La entrada era a las nueve y la salida para comer a la una de la tarde. De nuevo el camino hasta casa con la pereza del calor del mediodía y la subida Las Castañares y el Caleyón de la Magdalena. Media hora después había que volver de nuevo a recorrer los tres kilómetros y otros tres de regreso por la tarde. Aquellos doce kilómetros diarios nos mantenían la línea estética, pero yo tenía, además del recorrido del amanecer, otras tareas. Algunas días madre después de hacer la comida al ritmo de la cocina de leña únicamente nos acercaba la comida a padre y a mí hasta la finca que llevábamos en la Paz o hasta las mismas fincas de la Talá donde trabajaba de criado padre y a donde yo acudía al salir a la una del instituto. Mi padre segaba antes de comer el verde que crecía en terrenos comunales al lado del acantilado y de los caminos. Después de comer lo cargábamos en el carro y madre regresaba con ello sola hasta casa. Era entonces cuando yo corría de vuelta al instituto para aprovechar el poco tiempo que quedaba para la entrada y relacionarme con mis compañeros que usaban el comedor del centro.

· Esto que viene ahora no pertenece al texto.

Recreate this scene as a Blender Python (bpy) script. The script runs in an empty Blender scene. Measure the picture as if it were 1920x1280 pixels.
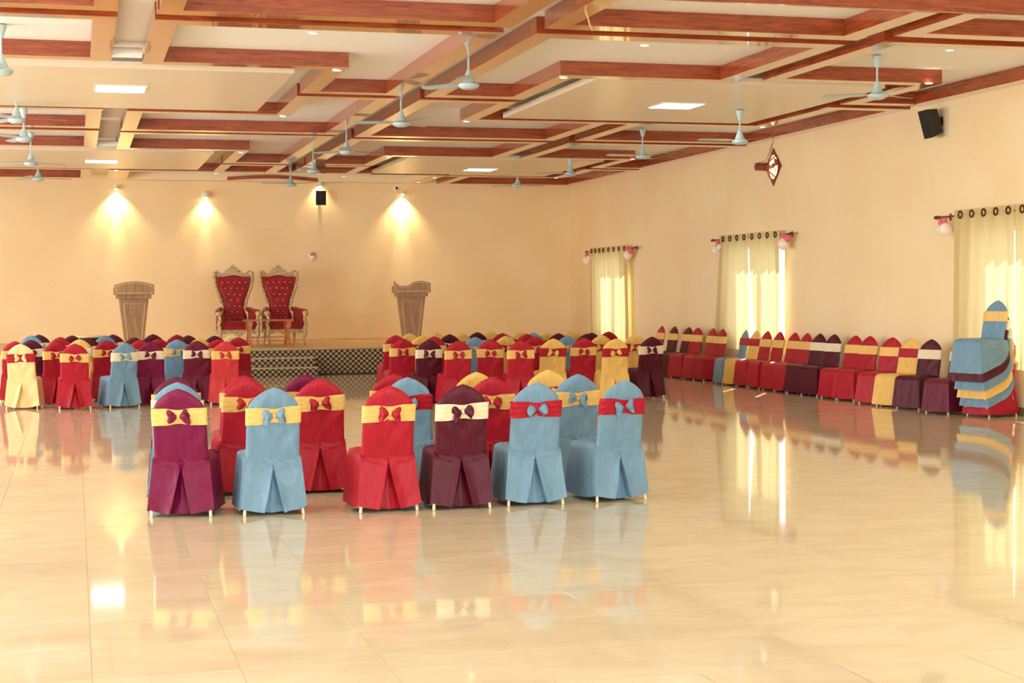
import bpy, math, random
from math import sin, cos, pi, sqrt, exp, radians
from mathutils import Vector, Matrix, noise

random.seed(7)
scene = bpy.context.scene
COL = scene.collection

# ------------------------------------------------------------------ camera
HC = 1.68
YAW, PIT, ROL, FPX = .26785, .03038, -.00731, 2985.
_fw = Vector((sin(YAW) * cos(PIT), cos(YAW) * cos(PIT), -sin(PIT)))
_rt = Vector((cos(YAW), -sin(YAW), 0))
_up = _rt.cross(_fw)
CR = cos(ROL) * _rt + sin(ROL) * _up
CU = -sin(ROL) * _rt + cos(ROL) * _up
cam_d = bpy.data.cameras.new('camera')
cam_d.sensor_width = 36
cam_d.lens = FPX / 1920 * 36
cam_d.clip_end = 200
cam = bpy.data.objects.new('camera', cam_d)
COL.objects.link(cam)
cam.matrix_world = Matrix(((CR.x, CU.x, -_fw.x, 0), (CR.y, CU.y, -_fw.y, 0), (CR.z, CU.z, -_fw.z, HC), (0, 0, 0, 1)))
scene.camera = cam

# ------------------------------------------------------------------ view, world, sun, daylight fill
scene.view_settings.view_transform = 'Standard'
scene.view_settings.look = 'None'
scene.view_settings.gamma = 1
scene.view_settings.use_curve_mapping = False
scene.view_settings.exposure = 0.33
scene.cycles.max_bounces = 10
scene.cycles.diffuse_bounces = 6
scene.cycles.glossy_bounces = 5
scene.cycles.transmission_bounces = 8
scene.cycles.transparent_max_bounces = 12
scene.cycles.sample_clamp_indirect = 6
w = bpy.data.worlds.new('sky')
scene.world = w
w.use_nodes = True
w.node_tree.nodes['Background'].inputs[0].default_value = (.86, .93, 1, 1)
w.node_tree.nodes['Background'].inputs[1].default_value = 2.6


def lamp(name, kind, loc, energy, color, direction=None, size=None, size_y=None, parent=None, **kw):
    d = bpy.data.lights.new(name, kind)
    d.energy = energy
    d.color = color
    if kind == 'AREA':
        d.shape = 'RECTANGLE'
        d.size = size
        d.size_y = size_y
    for k, v in kw.items():
        setattr(d, k, v)
    o = bpy.data.objects.new(name, d)
    COL.objects.link(o)
    o.location = loc
    if direction is not None:
        o.rotation_euler = Vector(direction).to_track_quat('-Z', 'Y').to_euler()
    if parent:
        o.parent = parent
    return o


lamp('sun', 'SUN', (20, 40, 20), 14, (1, .95, .86), (-.547 * .81, -.837 * .81, -.588), angle=.009)
# area lamps added as soft daylight fill from the left and behind the camera
for i, yy in enumerate((3.5, 11.0, 18.5, 26.0, 33.0)):
    lamp('daylight_fill_left', 'AREA', (-8.9, yy, 1.75), (330, 330, 330, 270, 110)[i], (.96, .98, 1), (1, 0, 0), 3.4, 2.7)
lamp('daylight_fill_rear', 'AREA', (4.5, -4.3, 1.9), 420, (.96, .98, 1), (0, 1, .12), 12, 3.2)

# ------------------------------------------------------------------ materials


def srgb(r, g, b):
    f = lambda c: c / 12.92 if c <= .04045 else ((c + .055) / 1.055) ** 2.4
    return (f(r / 255), f(g / 255), f(b / 255), 1)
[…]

Otros compañeros, de pueblos más lejanos y que no podían permitirse el lujo de pagar el comedor, abrían sus friamberas, tranquilamente sentados en el campo de la Encarnación o en el paseo de San Pedro si el tiempo lo permitía.
Por la tarde, nada más regresar a casa, solía ir a buscar las vacas al pasto y ayudaba a madre en el ordeño, la limpieza y la ceba del ganado. Me ponía con las tareas que me duraban hasta la hora de la cena cuando padre regresaba del trabajo.
Aquellos años de bachiller, a pesar de todo, me resultaron cortos y agradables porque me daba perfecta cuenta de que era un privilegiado si podía asistir a las clases y atender a tantos conocimientos nuevos con los que me asombraba y que me pagaban con creces mi gran esfuerzo.